**Input records:**
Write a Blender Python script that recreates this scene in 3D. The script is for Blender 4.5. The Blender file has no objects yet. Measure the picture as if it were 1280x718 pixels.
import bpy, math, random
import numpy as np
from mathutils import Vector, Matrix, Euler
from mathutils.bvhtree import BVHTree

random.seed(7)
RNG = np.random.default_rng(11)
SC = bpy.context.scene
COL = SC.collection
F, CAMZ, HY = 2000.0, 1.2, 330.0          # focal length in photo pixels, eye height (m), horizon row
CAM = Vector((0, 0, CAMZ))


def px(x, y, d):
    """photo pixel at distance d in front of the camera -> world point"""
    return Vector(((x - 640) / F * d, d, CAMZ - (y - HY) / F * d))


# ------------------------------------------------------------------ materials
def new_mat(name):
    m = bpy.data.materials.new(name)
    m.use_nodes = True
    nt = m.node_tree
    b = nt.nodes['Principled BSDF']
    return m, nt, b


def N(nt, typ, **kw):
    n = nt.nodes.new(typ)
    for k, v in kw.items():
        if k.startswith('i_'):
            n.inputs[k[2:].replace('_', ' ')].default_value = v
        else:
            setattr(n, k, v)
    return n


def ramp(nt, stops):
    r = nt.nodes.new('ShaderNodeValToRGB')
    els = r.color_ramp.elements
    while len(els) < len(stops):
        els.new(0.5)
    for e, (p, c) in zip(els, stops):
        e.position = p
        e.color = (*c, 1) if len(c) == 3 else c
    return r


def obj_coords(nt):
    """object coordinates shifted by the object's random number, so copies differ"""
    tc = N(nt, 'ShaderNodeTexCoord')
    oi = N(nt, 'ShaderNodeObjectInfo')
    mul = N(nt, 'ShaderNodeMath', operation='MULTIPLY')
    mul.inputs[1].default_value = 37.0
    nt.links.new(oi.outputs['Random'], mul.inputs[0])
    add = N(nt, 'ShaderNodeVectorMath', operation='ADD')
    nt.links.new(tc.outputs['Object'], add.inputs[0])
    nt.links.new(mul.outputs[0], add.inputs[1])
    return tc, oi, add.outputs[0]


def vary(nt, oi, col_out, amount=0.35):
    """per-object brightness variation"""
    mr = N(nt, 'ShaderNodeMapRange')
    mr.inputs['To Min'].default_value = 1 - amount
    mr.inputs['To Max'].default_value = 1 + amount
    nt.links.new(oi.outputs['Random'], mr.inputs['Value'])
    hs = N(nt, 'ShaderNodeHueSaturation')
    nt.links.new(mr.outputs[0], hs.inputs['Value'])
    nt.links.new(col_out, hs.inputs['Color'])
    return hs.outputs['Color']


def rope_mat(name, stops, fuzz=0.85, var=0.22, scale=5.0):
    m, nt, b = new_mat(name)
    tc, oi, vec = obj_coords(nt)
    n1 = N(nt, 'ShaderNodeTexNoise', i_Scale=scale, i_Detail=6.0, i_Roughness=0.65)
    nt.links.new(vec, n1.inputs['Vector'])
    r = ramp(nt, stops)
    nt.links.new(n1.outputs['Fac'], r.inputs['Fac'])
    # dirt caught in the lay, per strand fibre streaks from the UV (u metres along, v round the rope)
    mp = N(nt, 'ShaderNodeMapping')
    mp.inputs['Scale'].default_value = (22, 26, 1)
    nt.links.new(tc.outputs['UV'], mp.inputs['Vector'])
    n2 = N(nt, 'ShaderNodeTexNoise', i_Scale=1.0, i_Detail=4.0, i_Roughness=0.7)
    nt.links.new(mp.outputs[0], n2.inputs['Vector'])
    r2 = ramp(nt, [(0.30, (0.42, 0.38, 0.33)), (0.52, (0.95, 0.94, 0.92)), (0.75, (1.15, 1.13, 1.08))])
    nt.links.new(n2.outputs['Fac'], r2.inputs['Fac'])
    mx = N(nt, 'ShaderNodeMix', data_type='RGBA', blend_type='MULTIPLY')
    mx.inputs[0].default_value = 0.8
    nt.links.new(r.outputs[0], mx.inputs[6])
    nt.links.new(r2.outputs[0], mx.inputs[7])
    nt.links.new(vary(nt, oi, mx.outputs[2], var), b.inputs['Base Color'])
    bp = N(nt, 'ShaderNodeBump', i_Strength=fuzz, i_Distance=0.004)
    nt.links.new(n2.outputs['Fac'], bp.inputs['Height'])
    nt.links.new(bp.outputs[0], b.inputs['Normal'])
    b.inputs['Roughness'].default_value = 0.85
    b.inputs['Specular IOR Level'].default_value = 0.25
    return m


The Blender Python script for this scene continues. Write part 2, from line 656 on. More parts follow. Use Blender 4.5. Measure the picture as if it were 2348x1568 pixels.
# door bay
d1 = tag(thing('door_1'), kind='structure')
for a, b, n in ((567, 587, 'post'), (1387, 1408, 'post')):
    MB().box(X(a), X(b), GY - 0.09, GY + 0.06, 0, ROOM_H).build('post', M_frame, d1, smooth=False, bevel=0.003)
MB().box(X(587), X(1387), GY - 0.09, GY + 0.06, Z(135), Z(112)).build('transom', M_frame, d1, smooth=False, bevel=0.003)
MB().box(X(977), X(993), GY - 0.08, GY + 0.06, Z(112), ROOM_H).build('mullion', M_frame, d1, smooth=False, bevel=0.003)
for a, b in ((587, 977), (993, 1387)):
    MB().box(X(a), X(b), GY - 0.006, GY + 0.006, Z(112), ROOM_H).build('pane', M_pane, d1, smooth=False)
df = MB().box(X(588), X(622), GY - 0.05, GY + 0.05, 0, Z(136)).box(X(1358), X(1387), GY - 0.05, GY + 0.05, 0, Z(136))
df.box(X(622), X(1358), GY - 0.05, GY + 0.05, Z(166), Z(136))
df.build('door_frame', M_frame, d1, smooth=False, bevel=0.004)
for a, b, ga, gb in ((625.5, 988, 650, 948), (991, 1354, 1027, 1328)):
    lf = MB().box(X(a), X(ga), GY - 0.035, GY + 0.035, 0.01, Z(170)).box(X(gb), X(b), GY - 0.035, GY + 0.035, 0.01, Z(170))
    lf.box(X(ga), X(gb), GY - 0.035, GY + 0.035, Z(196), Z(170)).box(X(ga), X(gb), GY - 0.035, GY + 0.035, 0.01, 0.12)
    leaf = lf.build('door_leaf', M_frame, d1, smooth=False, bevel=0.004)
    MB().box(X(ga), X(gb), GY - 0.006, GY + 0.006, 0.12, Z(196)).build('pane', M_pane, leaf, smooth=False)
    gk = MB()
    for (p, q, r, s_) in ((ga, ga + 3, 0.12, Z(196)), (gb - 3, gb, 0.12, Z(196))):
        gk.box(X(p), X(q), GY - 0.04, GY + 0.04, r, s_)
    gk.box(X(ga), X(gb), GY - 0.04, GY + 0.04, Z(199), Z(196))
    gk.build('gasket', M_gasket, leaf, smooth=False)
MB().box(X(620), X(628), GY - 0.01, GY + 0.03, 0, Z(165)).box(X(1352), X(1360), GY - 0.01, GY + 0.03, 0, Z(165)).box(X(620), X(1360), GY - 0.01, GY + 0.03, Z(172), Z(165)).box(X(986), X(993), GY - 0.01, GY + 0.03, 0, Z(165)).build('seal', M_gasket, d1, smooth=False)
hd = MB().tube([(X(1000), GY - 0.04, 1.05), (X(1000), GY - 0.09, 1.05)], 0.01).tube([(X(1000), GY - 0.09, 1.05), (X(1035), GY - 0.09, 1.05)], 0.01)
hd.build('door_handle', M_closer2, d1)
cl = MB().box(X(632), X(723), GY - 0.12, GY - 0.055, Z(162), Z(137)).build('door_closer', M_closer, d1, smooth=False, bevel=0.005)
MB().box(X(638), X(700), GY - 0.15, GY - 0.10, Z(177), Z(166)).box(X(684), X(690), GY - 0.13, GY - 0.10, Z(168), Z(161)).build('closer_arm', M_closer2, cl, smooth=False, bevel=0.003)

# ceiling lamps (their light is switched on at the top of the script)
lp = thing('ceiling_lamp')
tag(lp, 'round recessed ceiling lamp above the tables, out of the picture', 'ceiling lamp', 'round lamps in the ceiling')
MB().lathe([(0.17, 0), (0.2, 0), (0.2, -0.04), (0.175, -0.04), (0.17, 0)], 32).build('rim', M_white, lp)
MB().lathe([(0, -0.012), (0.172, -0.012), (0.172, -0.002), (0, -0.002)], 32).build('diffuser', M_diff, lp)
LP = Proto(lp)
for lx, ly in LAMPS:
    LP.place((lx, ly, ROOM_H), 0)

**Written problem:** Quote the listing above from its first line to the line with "return m, nt, b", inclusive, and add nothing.

**Answer for the task:**
Write a Blender Python script that recreates this scene in 3D. The script is for Blender 4.5. The Blender file has no objects yet. Measure the picture as if it were 1280x718 pixels.
import bpy, math, random
import numpy as np
from mathutils import Vector, Matrix, Euler
from mathutils.bvhtree import BVHTree

random.seed(7)
RNG = np.random.default_rng(11)
SC = bpy.context.scene
COL = SC.collection
F, CAMZ, HY = 2000.0, 1.2, 330.0          # focal length in photo pixels, eye height (m), horizon row
CAM = Vector((0, 0, CAMZ))


def px(x, y, d):
    """photo pixel at distance d in front of the camera -> world point"""
    return Vector(((x - 640) / F * d, d, CAMZ - (y - HY) / F * d))


# ------------------------------------------------------------------ materials
def new_mat(name):
    m = bpy.data.materials.new(name)
    m.use_nodes = True
    nt = m.node_tree
    b = nt.nodes['Principled BSDF']
    return m, nt, b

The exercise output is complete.